- **SET PROBLEM**:
Give again only the lines beginning with the one that contains "Write a Blender" and ending with the one that contains "scene.camera = cam_o"; include both of those lines.
==*==
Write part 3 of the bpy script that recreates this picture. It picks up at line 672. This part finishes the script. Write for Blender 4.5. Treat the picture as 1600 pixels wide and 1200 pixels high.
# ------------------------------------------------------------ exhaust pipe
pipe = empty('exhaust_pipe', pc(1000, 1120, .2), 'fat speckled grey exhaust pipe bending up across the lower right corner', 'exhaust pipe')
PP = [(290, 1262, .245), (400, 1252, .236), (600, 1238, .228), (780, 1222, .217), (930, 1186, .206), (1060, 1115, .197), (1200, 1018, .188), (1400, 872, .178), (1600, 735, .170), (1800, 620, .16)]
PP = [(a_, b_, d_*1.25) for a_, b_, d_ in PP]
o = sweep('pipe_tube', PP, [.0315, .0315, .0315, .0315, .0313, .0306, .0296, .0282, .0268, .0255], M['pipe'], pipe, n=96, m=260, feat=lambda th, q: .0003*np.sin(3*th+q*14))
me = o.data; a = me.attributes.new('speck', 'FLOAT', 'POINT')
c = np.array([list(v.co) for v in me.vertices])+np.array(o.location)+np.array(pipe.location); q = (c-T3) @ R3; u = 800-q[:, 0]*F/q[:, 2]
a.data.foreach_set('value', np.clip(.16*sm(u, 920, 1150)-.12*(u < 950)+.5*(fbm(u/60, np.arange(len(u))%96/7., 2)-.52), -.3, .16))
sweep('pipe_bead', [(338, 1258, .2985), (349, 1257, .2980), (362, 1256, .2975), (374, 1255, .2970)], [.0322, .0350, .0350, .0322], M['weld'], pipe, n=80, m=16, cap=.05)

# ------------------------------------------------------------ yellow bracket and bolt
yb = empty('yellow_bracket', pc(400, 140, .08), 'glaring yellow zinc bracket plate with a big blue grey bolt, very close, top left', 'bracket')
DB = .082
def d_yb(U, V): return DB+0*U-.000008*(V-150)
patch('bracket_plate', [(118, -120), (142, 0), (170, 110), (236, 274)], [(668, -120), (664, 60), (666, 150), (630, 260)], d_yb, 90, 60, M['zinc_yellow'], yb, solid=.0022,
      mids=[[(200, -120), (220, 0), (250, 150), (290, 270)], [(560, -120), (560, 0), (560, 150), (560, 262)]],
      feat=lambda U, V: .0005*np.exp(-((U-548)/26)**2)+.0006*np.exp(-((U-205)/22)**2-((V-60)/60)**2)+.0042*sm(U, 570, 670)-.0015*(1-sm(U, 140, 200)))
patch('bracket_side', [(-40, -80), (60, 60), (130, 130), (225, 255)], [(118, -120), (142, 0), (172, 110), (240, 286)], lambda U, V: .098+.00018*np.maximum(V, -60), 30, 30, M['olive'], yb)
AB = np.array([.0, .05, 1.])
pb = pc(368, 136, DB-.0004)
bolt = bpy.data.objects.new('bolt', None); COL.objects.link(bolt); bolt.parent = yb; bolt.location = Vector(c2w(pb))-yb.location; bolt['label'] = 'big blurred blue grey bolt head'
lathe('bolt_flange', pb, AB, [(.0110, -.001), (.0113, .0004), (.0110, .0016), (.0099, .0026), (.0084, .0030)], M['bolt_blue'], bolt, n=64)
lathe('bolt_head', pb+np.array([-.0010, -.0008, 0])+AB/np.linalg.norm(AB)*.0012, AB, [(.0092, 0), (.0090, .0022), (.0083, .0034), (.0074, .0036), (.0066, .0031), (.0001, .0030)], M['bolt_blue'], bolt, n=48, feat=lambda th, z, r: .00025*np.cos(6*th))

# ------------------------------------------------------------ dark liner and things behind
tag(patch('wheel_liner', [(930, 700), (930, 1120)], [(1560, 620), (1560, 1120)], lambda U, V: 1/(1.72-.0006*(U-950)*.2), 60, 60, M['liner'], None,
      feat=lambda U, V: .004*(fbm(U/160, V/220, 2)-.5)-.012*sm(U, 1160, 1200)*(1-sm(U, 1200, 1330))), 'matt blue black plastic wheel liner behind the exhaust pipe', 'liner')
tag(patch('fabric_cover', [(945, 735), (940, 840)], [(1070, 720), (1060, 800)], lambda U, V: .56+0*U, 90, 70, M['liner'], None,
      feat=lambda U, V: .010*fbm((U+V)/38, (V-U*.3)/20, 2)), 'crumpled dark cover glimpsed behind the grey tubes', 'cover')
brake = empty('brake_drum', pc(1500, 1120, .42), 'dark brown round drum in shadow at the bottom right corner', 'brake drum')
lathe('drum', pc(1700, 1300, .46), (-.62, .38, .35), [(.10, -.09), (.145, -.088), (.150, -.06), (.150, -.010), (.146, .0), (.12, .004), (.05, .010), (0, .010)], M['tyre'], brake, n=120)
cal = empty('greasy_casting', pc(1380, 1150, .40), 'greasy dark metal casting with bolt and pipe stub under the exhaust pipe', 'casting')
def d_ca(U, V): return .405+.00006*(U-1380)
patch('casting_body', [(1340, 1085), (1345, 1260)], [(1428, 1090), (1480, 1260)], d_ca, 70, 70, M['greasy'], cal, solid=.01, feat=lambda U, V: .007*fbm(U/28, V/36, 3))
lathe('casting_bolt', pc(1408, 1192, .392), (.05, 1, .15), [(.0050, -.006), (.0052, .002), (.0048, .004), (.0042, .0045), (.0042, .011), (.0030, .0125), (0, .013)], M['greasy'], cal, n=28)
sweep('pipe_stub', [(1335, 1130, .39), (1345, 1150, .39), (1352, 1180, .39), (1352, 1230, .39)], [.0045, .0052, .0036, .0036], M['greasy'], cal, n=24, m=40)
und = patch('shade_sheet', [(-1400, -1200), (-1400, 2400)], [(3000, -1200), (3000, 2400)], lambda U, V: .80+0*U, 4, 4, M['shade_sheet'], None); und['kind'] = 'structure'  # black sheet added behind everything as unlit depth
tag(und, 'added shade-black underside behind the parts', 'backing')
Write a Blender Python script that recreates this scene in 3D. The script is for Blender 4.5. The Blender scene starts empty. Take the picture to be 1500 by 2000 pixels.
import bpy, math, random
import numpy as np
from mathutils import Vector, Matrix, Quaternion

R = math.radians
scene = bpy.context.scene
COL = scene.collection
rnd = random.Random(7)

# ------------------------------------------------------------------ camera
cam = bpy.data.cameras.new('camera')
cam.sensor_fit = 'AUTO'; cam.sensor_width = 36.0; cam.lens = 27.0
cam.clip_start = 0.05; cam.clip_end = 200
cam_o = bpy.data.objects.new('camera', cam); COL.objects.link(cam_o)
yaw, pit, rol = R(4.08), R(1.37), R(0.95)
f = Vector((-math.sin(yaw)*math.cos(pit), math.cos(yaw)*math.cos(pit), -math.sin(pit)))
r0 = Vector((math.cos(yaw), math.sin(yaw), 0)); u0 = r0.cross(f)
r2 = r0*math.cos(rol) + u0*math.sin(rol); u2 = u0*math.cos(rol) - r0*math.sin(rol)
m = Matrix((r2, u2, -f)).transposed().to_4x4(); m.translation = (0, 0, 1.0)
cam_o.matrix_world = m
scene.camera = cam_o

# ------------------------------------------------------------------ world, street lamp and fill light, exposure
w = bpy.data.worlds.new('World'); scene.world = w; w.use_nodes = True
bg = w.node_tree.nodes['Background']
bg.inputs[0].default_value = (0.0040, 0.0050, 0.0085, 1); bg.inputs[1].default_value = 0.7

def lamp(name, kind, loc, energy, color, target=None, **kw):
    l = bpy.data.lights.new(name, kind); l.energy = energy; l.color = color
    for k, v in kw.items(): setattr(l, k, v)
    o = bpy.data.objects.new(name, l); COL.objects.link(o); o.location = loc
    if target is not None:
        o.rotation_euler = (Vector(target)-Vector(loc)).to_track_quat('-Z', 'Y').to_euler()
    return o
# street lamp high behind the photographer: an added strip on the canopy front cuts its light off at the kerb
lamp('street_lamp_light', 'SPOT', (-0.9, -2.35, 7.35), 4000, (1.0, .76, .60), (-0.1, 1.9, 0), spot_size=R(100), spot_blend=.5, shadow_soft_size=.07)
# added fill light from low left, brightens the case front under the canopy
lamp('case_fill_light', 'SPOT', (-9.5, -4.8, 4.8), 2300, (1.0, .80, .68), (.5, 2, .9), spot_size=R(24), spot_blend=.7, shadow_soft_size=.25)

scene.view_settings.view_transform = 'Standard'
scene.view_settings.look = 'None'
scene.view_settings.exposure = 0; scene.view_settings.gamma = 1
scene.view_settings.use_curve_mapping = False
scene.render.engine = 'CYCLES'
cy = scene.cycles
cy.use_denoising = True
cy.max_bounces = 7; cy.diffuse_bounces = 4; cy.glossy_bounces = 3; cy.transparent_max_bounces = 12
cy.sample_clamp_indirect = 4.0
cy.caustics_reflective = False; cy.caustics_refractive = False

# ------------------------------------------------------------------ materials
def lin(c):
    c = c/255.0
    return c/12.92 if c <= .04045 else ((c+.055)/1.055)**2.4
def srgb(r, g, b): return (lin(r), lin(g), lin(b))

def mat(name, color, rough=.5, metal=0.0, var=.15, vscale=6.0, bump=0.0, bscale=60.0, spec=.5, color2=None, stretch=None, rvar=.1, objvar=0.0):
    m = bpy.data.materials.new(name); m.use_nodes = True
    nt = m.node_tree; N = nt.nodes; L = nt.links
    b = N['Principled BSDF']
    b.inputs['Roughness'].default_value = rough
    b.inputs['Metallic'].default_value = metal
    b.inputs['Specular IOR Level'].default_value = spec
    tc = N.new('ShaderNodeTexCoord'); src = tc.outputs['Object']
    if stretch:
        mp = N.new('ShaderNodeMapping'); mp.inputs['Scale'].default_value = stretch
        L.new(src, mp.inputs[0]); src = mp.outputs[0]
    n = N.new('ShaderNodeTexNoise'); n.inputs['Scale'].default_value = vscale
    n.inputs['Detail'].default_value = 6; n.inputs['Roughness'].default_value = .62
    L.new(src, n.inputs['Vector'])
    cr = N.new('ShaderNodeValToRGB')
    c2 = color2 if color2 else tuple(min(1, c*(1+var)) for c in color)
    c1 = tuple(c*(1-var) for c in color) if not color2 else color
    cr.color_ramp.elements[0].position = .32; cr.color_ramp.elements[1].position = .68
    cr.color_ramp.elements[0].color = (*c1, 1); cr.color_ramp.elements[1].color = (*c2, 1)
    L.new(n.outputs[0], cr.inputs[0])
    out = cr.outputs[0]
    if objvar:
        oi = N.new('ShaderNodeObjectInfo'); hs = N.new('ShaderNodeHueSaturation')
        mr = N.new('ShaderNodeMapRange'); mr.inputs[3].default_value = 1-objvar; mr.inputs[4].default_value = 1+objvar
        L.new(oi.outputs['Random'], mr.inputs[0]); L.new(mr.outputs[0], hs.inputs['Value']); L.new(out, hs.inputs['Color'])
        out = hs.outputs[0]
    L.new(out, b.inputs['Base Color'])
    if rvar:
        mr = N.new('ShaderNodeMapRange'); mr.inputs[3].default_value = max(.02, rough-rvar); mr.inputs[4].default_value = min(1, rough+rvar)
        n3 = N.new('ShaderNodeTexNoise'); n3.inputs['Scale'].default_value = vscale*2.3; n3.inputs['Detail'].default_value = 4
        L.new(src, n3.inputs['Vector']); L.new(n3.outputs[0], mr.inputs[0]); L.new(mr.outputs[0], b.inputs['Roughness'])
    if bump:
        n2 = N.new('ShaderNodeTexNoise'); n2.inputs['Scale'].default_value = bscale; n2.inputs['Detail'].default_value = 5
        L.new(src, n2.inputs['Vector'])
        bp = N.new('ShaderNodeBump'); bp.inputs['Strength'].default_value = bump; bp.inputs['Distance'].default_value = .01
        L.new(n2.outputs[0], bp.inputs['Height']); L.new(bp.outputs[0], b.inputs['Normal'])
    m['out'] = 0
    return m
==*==
- **OUTPUT OF THE EXERCISE**:
Write a Blender Python script that recreates this scene in 3D. The script is for Blender 4.5. The Blender scene starts empty. Take the picture to be 1500 by 2000 pixels.
import bpy, math, random
import numpy as np
from mathutils import Vector, Matrix, Quaternion

R = math.radians
scene = bpy.context.scene
COL = scene.collection
rnd = random.Random(7)

# ------------------------------------------------------------------ camera
cam = bpy.data.cameras.new('camera')
cam.sensor_fit = 'AUTO'; cam.sensor_width = 36.0; cam.lens = 27.0
cam.clip_start = 0.05; cam.clip_end = 200
cam_o = bpy.data.objects.new('camera', cam); COL.objects.link(cam_o)
yaw, pit, rol = R(4.08), R(1.37), R(0.95)
f = Vector((-math.sin(yaw)*math.cos(pit), math.cos(yaw)*math.cos(pit), -math.sin(pit)))
r0 = Vector((math.cos(yaw), math.sin(yaw), 0)); u0 = r0.cross(f)
r2 = r0*math.cos(rol) + u0*math.sin(rol); u2 = u0*math.cos(rol) - r0*math.sin(rol)
m = Matrix((r2, u2, -f)).transposed().to_4x4(); m.translation = (0, 0, 1.0)
cam_o.matrix_world = m
scene.camera = cam_o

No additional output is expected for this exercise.